La sensation d'hommage est renforcée par l'emploi de couleurs acidulées, donnant une impression de contexte pop des années 1960. ACO reprend à quelques reprises des compositions de Jim Steranko, tout en les intégrant dans la narration visuelle. Il organise les scènes d'action avec le même sens du spectaculaire que pour les autres. À l'opposé de cases juxtaposées sans grand soin du déroulement, il s'attache à la cohérence des déplacements des personnages, à leurs interactions avec les décors, pour des séquences bluffantes. En lieu et place d'une succession de cases à la mise en scène convenue, le lecteur profite d'un spectacle total, aux antipodes d'une production industrielle insipide, le plaçant en plein cœur de l'action. Bien évidemment, James Robinson a conçu des scénarios sur mesure pour qu'ACO puisse se lâcher. Il raconte une mission par épisode, avec un personnage qui apparaît dans un épisode sur deux, Frankie Noble. L'action prime sur tout, et les personnages se limitent à de simples dispositifs narratifs, sans beaucoup de caractère. Pour plus de fluidité, le scénariste fait dialoguer Nick Fury, avec une voix désincarnée (dans son oreillette) qui lui donne des informations sur sa mission ou des conseils.
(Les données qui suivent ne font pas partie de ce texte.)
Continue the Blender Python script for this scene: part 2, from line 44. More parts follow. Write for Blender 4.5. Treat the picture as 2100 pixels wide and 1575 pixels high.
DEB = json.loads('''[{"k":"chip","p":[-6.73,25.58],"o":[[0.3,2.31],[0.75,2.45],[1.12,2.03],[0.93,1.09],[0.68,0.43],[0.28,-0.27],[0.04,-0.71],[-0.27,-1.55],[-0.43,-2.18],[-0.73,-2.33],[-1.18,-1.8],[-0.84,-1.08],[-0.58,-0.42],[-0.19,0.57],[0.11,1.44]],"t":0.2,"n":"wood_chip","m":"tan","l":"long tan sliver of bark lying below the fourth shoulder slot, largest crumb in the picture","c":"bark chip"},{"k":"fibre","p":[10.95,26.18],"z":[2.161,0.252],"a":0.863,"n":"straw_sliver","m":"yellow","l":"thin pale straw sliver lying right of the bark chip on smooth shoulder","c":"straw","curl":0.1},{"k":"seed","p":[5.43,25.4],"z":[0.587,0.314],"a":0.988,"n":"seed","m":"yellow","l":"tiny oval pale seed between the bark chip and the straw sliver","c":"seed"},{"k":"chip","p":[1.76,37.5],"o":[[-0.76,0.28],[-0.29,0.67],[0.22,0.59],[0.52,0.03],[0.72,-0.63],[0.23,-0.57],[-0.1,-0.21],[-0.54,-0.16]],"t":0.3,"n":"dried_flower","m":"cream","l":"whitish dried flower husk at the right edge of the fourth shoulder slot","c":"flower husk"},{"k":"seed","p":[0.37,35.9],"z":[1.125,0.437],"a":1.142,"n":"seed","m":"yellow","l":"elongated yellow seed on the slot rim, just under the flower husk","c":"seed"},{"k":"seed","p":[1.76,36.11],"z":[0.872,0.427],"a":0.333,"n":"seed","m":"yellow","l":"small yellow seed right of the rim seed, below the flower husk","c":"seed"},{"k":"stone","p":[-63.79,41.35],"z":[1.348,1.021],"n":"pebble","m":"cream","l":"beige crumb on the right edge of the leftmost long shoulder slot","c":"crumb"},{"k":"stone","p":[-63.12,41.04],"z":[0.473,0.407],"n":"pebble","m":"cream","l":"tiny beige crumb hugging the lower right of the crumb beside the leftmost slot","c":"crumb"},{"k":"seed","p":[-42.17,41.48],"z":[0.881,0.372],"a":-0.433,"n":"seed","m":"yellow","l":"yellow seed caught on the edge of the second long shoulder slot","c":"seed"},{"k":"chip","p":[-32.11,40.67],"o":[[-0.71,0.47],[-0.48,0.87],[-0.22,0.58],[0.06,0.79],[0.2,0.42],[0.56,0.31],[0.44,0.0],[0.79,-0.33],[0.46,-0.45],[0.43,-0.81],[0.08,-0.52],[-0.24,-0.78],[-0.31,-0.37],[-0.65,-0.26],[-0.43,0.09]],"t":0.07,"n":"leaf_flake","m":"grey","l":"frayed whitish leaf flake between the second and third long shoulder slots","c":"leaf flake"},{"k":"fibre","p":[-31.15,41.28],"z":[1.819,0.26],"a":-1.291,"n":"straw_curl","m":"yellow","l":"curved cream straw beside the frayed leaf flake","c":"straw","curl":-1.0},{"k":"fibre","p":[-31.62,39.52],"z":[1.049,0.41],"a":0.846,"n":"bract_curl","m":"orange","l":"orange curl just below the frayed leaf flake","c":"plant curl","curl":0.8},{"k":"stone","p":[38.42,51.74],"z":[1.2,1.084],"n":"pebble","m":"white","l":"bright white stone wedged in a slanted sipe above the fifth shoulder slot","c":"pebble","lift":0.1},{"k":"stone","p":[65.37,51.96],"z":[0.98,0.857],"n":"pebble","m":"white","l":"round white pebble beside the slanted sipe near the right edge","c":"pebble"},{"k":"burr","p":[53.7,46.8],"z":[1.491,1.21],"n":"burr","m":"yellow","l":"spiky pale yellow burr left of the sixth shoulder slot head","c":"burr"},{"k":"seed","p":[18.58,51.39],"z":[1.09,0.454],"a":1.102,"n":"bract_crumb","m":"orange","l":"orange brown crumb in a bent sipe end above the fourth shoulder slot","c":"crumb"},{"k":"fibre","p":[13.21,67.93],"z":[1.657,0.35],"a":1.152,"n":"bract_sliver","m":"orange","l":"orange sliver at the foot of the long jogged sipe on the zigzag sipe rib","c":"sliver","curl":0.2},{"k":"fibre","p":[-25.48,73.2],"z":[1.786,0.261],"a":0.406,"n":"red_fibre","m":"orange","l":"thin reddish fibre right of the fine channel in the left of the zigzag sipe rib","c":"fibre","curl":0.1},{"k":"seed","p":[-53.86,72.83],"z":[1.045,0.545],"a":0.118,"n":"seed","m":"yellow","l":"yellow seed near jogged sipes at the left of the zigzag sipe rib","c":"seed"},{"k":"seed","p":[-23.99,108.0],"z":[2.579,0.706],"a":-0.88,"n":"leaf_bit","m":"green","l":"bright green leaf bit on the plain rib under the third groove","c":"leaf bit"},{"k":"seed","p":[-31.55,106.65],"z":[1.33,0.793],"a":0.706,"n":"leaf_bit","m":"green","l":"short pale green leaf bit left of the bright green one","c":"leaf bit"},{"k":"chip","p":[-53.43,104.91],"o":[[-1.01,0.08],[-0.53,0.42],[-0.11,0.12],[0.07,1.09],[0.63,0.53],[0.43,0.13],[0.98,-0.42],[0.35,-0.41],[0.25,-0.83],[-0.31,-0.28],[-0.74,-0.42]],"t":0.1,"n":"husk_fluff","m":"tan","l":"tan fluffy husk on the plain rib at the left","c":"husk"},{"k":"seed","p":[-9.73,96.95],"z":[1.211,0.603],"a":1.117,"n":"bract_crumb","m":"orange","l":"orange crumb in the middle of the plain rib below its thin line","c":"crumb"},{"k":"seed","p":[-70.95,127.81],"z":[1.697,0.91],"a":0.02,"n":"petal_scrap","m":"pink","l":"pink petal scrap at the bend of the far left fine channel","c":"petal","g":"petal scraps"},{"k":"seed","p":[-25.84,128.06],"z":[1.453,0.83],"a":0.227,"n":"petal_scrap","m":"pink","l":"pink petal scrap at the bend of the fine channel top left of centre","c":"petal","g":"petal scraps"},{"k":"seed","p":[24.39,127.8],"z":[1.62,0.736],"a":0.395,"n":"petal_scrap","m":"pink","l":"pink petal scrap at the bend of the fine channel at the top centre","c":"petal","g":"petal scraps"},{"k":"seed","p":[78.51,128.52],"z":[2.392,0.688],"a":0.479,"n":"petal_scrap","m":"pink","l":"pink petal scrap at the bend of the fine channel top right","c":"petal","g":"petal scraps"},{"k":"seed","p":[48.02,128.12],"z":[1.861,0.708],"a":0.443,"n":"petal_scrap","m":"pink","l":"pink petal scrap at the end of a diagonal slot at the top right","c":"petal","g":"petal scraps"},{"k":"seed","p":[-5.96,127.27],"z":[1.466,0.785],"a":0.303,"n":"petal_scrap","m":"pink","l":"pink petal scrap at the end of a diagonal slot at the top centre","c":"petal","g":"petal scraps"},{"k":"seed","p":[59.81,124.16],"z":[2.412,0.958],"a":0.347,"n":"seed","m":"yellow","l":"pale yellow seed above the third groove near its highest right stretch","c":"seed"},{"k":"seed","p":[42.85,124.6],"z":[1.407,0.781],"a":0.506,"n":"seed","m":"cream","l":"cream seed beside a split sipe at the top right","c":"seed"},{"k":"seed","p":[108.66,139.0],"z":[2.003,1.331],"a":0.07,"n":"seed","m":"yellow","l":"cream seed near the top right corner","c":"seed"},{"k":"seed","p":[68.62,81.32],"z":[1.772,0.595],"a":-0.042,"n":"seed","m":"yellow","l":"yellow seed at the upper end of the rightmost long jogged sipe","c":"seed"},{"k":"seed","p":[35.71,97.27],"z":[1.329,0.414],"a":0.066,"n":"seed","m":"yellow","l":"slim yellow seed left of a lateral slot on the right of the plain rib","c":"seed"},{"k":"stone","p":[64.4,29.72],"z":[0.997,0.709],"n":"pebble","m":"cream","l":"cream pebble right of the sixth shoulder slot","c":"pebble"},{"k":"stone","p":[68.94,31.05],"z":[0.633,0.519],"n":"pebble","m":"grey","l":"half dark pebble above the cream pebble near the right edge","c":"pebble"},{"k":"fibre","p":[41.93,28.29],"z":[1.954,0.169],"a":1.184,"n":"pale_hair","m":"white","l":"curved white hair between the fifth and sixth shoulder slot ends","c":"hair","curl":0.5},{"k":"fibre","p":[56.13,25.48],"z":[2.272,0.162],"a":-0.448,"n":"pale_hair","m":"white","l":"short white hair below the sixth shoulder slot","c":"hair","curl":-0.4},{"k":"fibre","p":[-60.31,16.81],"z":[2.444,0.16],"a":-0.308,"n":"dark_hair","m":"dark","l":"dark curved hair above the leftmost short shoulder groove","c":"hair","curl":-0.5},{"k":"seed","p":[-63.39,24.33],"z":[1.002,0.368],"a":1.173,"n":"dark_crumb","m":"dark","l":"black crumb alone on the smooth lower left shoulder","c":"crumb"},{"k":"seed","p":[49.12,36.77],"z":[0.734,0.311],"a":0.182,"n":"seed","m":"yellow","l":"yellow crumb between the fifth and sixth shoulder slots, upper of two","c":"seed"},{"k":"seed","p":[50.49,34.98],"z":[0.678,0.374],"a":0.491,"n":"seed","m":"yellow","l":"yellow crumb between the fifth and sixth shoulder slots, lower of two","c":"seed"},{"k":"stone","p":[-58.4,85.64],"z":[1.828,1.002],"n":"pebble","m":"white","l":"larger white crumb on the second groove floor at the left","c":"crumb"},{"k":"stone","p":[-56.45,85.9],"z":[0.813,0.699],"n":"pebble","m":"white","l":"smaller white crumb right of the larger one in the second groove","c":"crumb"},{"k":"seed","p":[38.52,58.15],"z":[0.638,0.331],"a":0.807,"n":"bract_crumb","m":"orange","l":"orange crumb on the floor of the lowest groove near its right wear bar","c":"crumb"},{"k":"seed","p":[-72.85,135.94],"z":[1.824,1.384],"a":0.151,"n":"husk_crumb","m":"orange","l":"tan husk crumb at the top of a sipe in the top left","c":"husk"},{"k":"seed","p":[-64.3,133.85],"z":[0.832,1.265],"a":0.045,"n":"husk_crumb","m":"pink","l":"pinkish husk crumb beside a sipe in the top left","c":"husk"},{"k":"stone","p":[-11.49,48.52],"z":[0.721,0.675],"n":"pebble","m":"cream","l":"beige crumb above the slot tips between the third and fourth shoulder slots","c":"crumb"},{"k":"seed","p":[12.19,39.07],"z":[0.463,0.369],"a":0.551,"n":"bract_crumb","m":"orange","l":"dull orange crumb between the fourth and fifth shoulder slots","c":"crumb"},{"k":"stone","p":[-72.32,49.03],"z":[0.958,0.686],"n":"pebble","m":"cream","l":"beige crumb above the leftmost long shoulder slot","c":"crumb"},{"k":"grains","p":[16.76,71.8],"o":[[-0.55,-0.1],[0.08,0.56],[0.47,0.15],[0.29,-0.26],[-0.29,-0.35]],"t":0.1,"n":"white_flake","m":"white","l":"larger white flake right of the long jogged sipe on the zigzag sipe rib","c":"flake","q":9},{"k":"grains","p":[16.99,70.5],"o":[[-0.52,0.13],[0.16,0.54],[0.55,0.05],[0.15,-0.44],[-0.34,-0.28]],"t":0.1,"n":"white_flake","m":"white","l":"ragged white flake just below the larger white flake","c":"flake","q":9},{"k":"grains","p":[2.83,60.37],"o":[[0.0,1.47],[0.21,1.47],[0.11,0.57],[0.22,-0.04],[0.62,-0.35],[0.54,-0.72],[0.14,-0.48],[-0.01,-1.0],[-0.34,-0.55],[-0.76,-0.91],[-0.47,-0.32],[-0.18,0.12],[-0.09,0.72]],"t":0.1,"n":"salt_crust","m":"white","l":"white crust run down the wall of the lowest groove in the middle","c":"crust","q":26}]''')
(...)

Nick Fury lui-même est cantonné au rôle d'héros d'action, calme en toute circonstance et très professionnel. Il dispose de gadgets technologiques comme un James Bond bien équipé, avec une technologie d'anticipation plus évoluée, mais sans basculer dans la science-fiction. Il dispose d'une classe folle, avec de beaux costumes. Il ne fait aucun doute que ses adversaires sont ennemis de la démocratie, généralement affiliés à l'organisation clandestine Hydra, à l'idéologie fasciste. Nick Fury est à a fois un agent opérant au grand jour, mais aussi un agent infiltré en toute discrétion. Sur ce dernier point, James Robinson en fait de trop, car il est inconcevable que Fury ne se fasse pas repérer à des kilomètres à la ronde avec son bandeau si caractéristique. En termes d'intrigues, les missions tiennent la route : linéaires de manière à ne pas se mettre en travers des dessins, avec de l'action à gogo, piochant dans l'univers partagé Marvel au gré de l'inspiration du scénariste, sans nécessité de connaissances particulières de cet univers. Il possible de lire ces épisodes sans rien connaître de l'univers Marvel au préalable et de tout comprendre. Le lecteur acclimaté à l'univers Marvel sourit en voyant Namor, ou en se remémorant les aventures originales de Nick Fury, écrites par Jim Steranko.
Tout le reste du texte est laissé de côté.